WRITTEN TASK
Copy the lines below as they are; omit the images they contain.

RECORDED INFORMATION
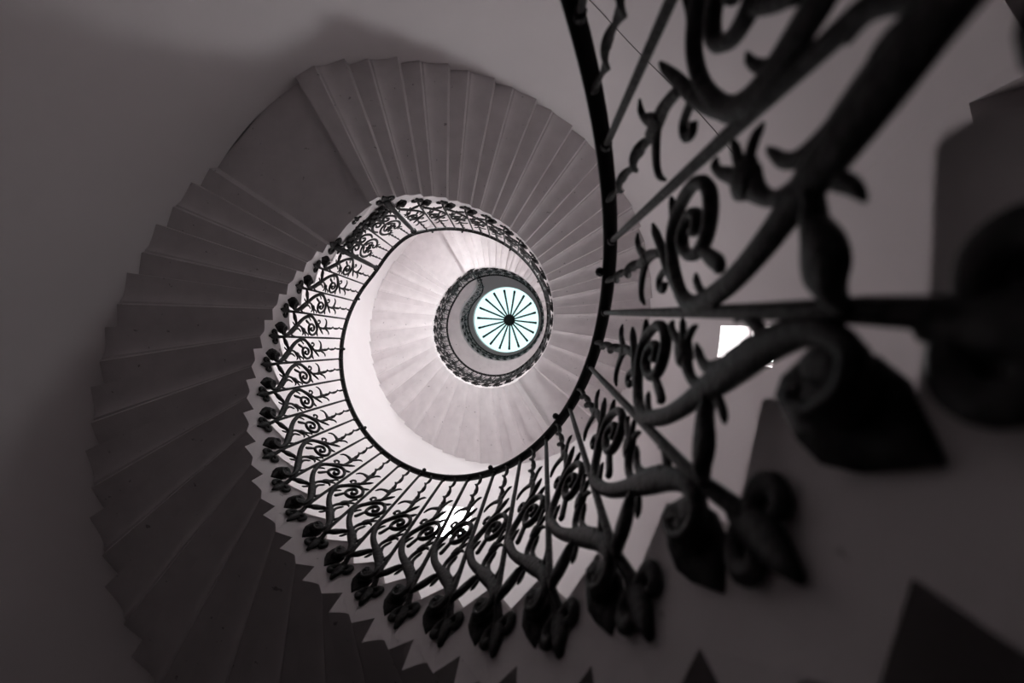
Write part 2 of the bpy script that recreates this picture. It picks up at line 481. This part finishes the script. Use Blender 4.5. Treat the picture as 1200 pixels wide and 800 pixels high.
def m_twist():
    mb = MB(); n = 72; top = (.52, .38); bot = (.585, -1.72)
    pts = []; w = []; t = []
    for i in range(n):
        f = i/(n-1); ph = 2*PI*2.75*f; am = .03
        pts.append(WL(R+am*math.sin(ph), (bot[0]+(top[0]-bot[0])*f)*DT+am*math.cos(ph)/(R*math.radians(1)), bot[1]+(top[1]-bot[1])*f))
        w.append((.15-.05*f)*U); t.append((.07-.015*f)*U)
    sweep(mb, pts, w, t, twist=PI*5.5, nseg=8)
    return mb.mesh('twisted_bar', M_IRON)
def m_flower():
    mb = MB()
    strip(mb, [(.56, -1.90), (.64, -1.76), (.75, -1.66), (.86, -1.62), (.95, -1.66), (1.02, -1.78)], [.10, .16, .15, .10, .07, .03], .09)
    strip(mb, [(.55, -1.88), (.47, -1.70), (.39, -1.58), (.30, -1.55), (.23, -1.60)], [.10, .14, .10, .06, .02], .09)
    strip(mb, [(.56, -1.95), (.565, -1.80), (.57, -1.62)], [.12, .18, .10], .16)
    return mb.mesh('twin_leaves', M_IRON)
def m_bud():
    mb = MB()
    strip(mb, [(.74, -4.56), (.81, -4.58), (.88, -4.58), (1.0, -4.63), (1.10, -4.67), (1.19, -4.71), (1.27, -4.80)], [.10, .09, .14, .26, .26, .12, .05], .16)
    strip(mb, [(.76, -4.72), (.81, -4.80), (.88, -4.86)], [.10, .08, .02], .08)
    return mb.mesh('bud', M_IRON)
def m_tulip():
    mb = MB()
    strip(mb, [(.68, -4.56), (.70, -4.42), (.69, -4.27), (.62, -4.14), (.53, -4.06)], [.12, .11, .10, .14, .24], .11)
    strip(mb, [(.56, -4.08), (.50, -4.0), (.44, -3.96)], [.2, .3, .26], .16)
    strip(mb, [(.48, -3.93), (.40, -3.80), (.35, -3.70), (.29, -3.64), (.25, -3.68)], [.12, .11, .09, .07, .02], .08)
    strip(mb, [(.46, -3.98), (.38, -3.94), (.30, -3.92), (.24, -3.90)], [.12, .10, .07, .02], .08)
    strip(mb, [(.46, -4.03), (.39, -4.07), (.33, -4.14), (.30, -4.22)], [.12, .10, .07, .02], .08)
    return mb.mesh('tulip_flower', M_IRON)
def m_leaf():
    mb = MB()
    strip(mb, [(.52, -4.82), (.57, -4.62), (.58, -4.47), (.54, -4.36), (.48, -4.29), (.43, -4.24)], [.12, .11, .10, .09, .06, .02], .09)
    strip(mb, [(.40, -5.15), (.31, -5.02), (.27, -4.90), (.30, -4.80)], [.12, .10, .07, .02], .09)
    return mb.mesh('curled_leaf', M_IRON)
ME = dict(bar=m_bar(), newel=m_bar(rad=.26), fin=m_finial(), bigfin=m_finial(1.5), scroll=m_scroll(), heel=m_heel(), twist=m_twist(), flower=m_flower(), bud=m_bud(), tulip=m_tulip(), leaf=m_leaf())

def spiral(cx, cy, r0, r1, turns, a0, n=14, sy=.95):
    # (u, v) spiral; u is squeezed so that it is round in space
    out = []
    ku = 1/(R*math.radians(DT))
    for i in range(n+1):
        f = i/n; r = r0+(r1-r0)*f; a = a0+turns*2*PI*f
        out.append((cx+r*math.cos(a)*ku, cy+r*math.sin(a)*sy))
    return out
LW = 1.51     # landing panel width in steps
def m_land():
    mb = MB()
    for s in (1, -1):
        X = lambda u: LW*.5 + .15 + s*(u)
        def sp(P, w, t=.13): strip(mb, [(LW*.5+.15+s*a, b) for a, b in P], w, t)
        # heart of two C scrolls round the rosette
        sp([(.03, -3.72), (.30, -3.60), (.52, -3.25), (.55, -2.8), (.42, -2.4), (.22, -2.25), (.10, -2.42), (.16, -2.62), (.27, -2.62)], [.10, .14, .16, .17, .16, .14, .13, .12, .10])
        sp([(.05, -3.5), (.22, -3.35), (.33, -3.05), (.26, -2.9), (.16, -3.0)], [.08, .11, .12, .11, .08])
        # lower S scroll
        sp([(.58, -3.55), (.66, -3.95), (.55, -4.40), (.33, -4.62), (.13, -4.45), (.12, -4.15), (.28, -4.02), (.38, -4.2), (.30, -4.36)], [.12, .16, .19, .2, .19, .17, .15, .13, .10])
        sp([(.05, -5.05), (.28, -4.85), (.52, -4.95), (.62, -5.25), (.52, -5.55), (.32, -5.6), (.24, -5.4), (.34, -5.25)], [.18, .22, .24, .24, .22, .2, .17, .12])
        sp([(.62, -4.6), (.70, -4.9), (.66, -5.2)], [.06, .17, .05])
    c = LW*.5+.15
    strip(mb, [(c, -5.75), (c+.02, -5.3), (c, -4.8), (c, -4.2), (c, -3.6)], [.3, .34, .26, .16, .1], .16)
    return mb.mesh('scroll_panel', M_IRON)
def m_rosette():
    mb = MB(); c = LW*.5+.15; ku = 1/(R*math.radians(DT))
    for i in range(6):
        a = 2*PI*i/6+.3
        strip(mb, [(c, -3.02), (c+.13*ku*math.cos(a), -3.02+.13*math.sin(a)), (c+.3*ku*math.cos(a), -3.02+.3*math.sin(a))], [.06, .2, .05], .14, R-.03, 3)
    strip(mb, [(c-.05, -3.02), (c+.05, -3.02)], [.14, .14], .22, R-.06, 3)
    return mb.mesh('rosette', M_IRON)
def m_ltwist(x):
    mb = MB(); n = 34; pts = []
    for i in range(n):
        f = i/(n-1); pts.append(WL(R, (LW*.5+.15+x)*DT-x*.0, -2.3+2.2*f))
    sweep(mb, pts, [(.15-.05*i/n)*U for i in range(n)], [.05*U]*n, twist=PI*4, square=True)
    strip(mb, [(LW*.5+.15+x-.14, -1.95), (LW*.5+.15+x-.05, -2.15), (LW*.5+.15+x, -2.3), (LW*.5+.15+x+.07, -2.12), (LW*.5+.15+x+.15, -1.98)], [.03, .1, .14, .1, .03], .09)
    return mb.mesh('twisted_bar', M_IRON)
def m_foliage():
    # the dense leaf cluster at the foot of the landing panels
    mb = MB(); rnd = random.Random(3); c = LW*.5+.15
    for i in range(24):
        u = c + (i-11.5)/11.5*.66 + rnd.uniform(-.03, .03); v = -5.55+rnd.uniform(-.35, .35)
        a = rnd.uniform(.3, 2.8); L = rnd.uniform(.3, .5)
        strip(mb, [(u, v), (u+.5*L*.8*math.cos(a), v+.5*L*math.sin(a)), (u+L*.75*math.cos(a+.5), v+L*math.sin(a+.5))], [.07, .22, .03], .14, R-rnd.uniform(-.04, .10), 3)
    return mb.mesh('foliage', M_IRON)
ML = dict(land=m_land(), ros=m_rosette(), t1=m_ltwist(.30), t2=m_ltwist(-.30), fol=m_foliage())

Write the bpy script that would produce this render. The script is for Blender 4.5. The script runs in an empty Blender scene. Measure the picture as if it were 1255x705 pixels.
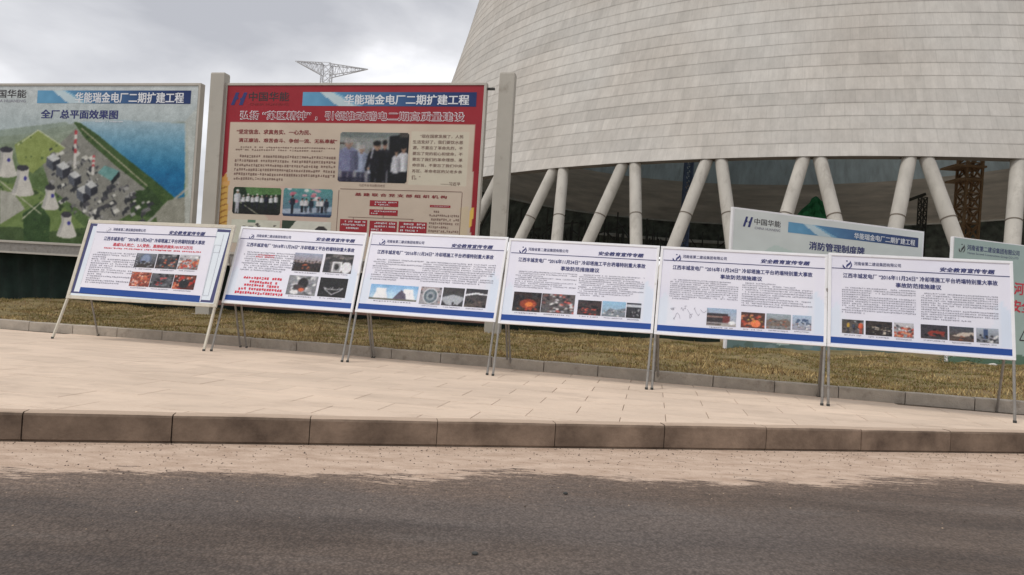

ANSWER TO THIS EXERCISE
Write part 2 of the bpy script that recreates this picture. It picks up at line 481. This part finishes the script. Use Blender 4.5. Treat the picture as 1200 pixels wide and 800 pixels high.
def m_twist():
    mb = MB(); n = 72; top = (.52, .38); bot = (.585, -1.72)
    pts = []; w = []; t = []
    for i in range(n):
        f = i/(n-1); ph = 2*PI*2.75*f; am = .03
        pts.append(WL(R+am*math.sin(ph), (bot[0]+(top[0]-bot[0])*f)*DT+am*math.cos(ph)/(R*math.radians(1)), bot[1]+(top[1]-bot[1])*f))
        w.append((.15-.05*f)*U); t.append((.07-.015*f)*U)
    sweep(mb, pts, w, t, twist=PI*5.5, nseg=8)
    return mb.mesh('twisted_bar', M_IRON)
def m_flower():
    mb = MB()
    strip(mb, [(.56, -1.90), (.64, -1.76), (.75, -1.66), (.86, -1.62), (.95, -1.66), (1.02, -1.78)], [.10, .16, .15, .10, .07, .03], .09)
    strip(mb, [(.55, -1.88), (.47, -1.70), (.39, -1.58), (.30, -1.55), (.23, -1.60)], [.10, .14, .10, .06, .02], .09)
    strip(mb, [(.56, -1.95), (.565, -1.80), (.57, -1.62)], [.12, .18, .10], .16)
    return mb.mesh('twin_leaves', M_IRON)
def m_bud():
    mb = MB()
    strip(mb, [(.74, -4.56), (.81, -4.58), (.88, -4.58), (1.0, -4.63), (1.10, -4.67), (1.19, -4.71), (1.27, -4.80)], [.10, .09, .14, .26, .26, .12, .05], .16)
    strip(mb, [(.76, -4.72), (.81, -4.80), (.88, -4.86)], [.10, .08, .02], .08)
    return mb.mesh('bud', M_IRON)
def m_tulip():
    mb = MB()
    strip(mb, [(.68, -4.56), (.70, -4.42), (.69, -4.27), (.62, -4.14), (.53, -4.06)], [.12, .11, .10, .14, .24], .11)
    strip(mb, [(.56, -4.08), (.50, -4.0), (.44, -3.96)], [.2, .3, .26], .16)
    strip(mb, [(.48, -3.93), (.40, -3.80), (.35, -3.70), (.29, -3.64), (.25, -3.68)], [.12, .11, .09, .07, .02], .08)
    strip(mb, [(.46, -3.98), (.38, -3.94), (.30, -3.92), (.24, -3.90)], [.12, .10, .07, .02], .08)
    strip(mb, [(.46, -4.03), (.39, -4.07), (.33, -4.14), (.30, -4.22)], [.12, .10, .07, .02], .08)
    return mb.mesh('tulip_flower', M_IRON)
def m_leaf():
    mb = MB()
    strip(mb, [(.52, -4.82), (.57, -4.62), (.58, -4.47), (.54, -4.36), (.48, -4.29), (.43, -4.24)], [.12, .11, .10, .09, .06, .02], .09)
    strip(mb, [(.40, -5.15), (.31, -5.02), (.27, -4.90), (.30, -4.80)], [.12, .10, .07, .02], .09)
    return mb.mesh('curled_leaf', M_IRON)
ME = dict(bar=m_bar(), newel=m_bar(rad=.26), fin=m_finial(), bigfin=m_finial(1.5), scroll=m_scroll(), heel=m_heel(), twist=m_twist(), flower=m_flower(), bud=m_bud(), tulip=m_tulip(), leaf=m_leaf())

def spiral(cx, cy, r0, r1, turns, a0, n=14, sy=.95):
    # (u, v) spiral; u is squeezed so that it is round in space
    out = []
    ku = 1/(R*math.radians(DT))
    for i in range(n+1):
        f = i/n; r = r0+(r1-r0)*f; a = a0+turns*2*PI*f
        out.append((cx+r*math.cos(a)*ku, cy+r*math.sin(a)*sy))
    return out
LW = 1.51     # landing panel width in steps
def m_land():
    mb = MB()
    for s in (1, -1):
        X = lambda u: LW*.5 + .15 + s*(u)
        def sp(P, w, t=.13): strip(mb, [(LW*.5+.15+s*a, b) for a, b in P], w, t)
        # heart of two C scrolls round the rosette
        sp([(.03, -3.72), (.30, -3.60), (.52, -3.25), (.55, -2.8), (.42, -2.4), (.22, -2.25), (.10, -2.42), (.16, -2.62), (.27, -2.62)], [.10, .14, .16, .17, .16, .14, .13, .12, .10])
        sp([(.05, -3.5), (.22, -3.35), (.33, -3.05), (.26, -2.9), (.16, -3.0)], [.08, .11, .12, .11, .08])
        # lower S scroll
        sp([(.58, -3.55), (.66, -3.95), (.55, -4.40), (.33, -4.62), (.13, -4.45), (.12, -4.15), (.28, -4.02), (.38, -4.2), (.30, -4.36)], [.12, .16, .19, .2, .19, .17, .15, .13, .10])
        sp([(.05, -5.05), (.28, -4.85), (.52, -4.95), (.62, -5.25), (.52, -5.55), (.32, -5.6), (.24, -5.4), (.34, -5.25)], [.18, .22, .24, .24, .22, .2, .17, .12])
        sp([(.62, -4.6), (.70, -4.9), (.66, -5.2)], [.06, .17, .05])
    c = LW*.5+.15
    strip(mb, [(c, -5.75), (c+.02, -5.3), (c, -4.8), (c, -4.2), (c, -3.6)], [.3, .34, .26, .16, .1], .16)
    return mb.mesh('scroll_panel', M_IRON)
def m_rosette():
    mb = MB(); c = LW*.5+.15; ku = 1/(R*math.radians(DT))
    for i in range(6):
        a = 2*PI*i/6+.3
        strip(mb, [(c, -3.02), (c+.13*ku*math.cos(a), -3.02+.13*math.sin(a)), (c+.3*ku*math.cos(a), -3.02+.3*math.sin(a))], [.06, .2, .05], .14, R-.03, 3)
    strip(mb, [(c-.05, -3.02), (c+.05, -3.02)], [.14, .14], .22, R-.06, 3)
    return mb.mesh('rosette', M_IRON)
def m_ltwist(x):
    mb = MB(); n = 34; pts = []
    for i in range(n):
        f = i/(n-1); pts.append(WL(R, (LW*.5+.15+x)*DT-x*.0, -2.3+2.2*f))
    sweep(mb, pts, [(.15-.05*i/n)*U for i in range(n)], [.05*U]*n, twist=PI*4, square=True)
    strip(mb, [(LW*.5+.15+x-.14, -1.95), (LW*.5+.15+x-.05, -2.15), (LW*.5+.15+x, -2.3), (LW*.5+.15+x+.07, -2.12), (LW*.5+.15+x+.15, -1.98)], [.03, .1, .14, .1, .03], .09)
    return mb.mesh('twisted_bar', M_IRON)
def m_foliage():
    # the dense leaf cluster at the foot of the landing panels
    mb = MB(); rnd = random.Random(3); c = LW*.5+.15
    for i in range(24):
        u = c + (i-11.5)/11.5*.66 + rnd.uniform(-.03, .03); v = -5.55+rnd.uniform(-.35, .35)
        a = rnd.uniform(.3, 2.8); L = rnd.uniform(.3, .5)
        strip(mb, [(u, v), (u+.5*L*.8*math.cos(a), v+.5*L*math.sin(a)), (u+L*.75*math.cos(a+.5), v+L*math.sin(a+.5))], [.07, .22, .03], .14, R-rnd.uniform(-.04, .10), 3)
    return mb.mesh('foliage', M_IRON)
ML = dict(land=m_land(), ros=m_rosette(), t1=m_ltwist(.30), t2=m_ltwist(-.30), fol=m_foliage())

Write the bpy script that would produce this render. The script is for Blender 4.5. The script runs in an empty Blender scene. Measure the picture as if it were 1255x705 pixels.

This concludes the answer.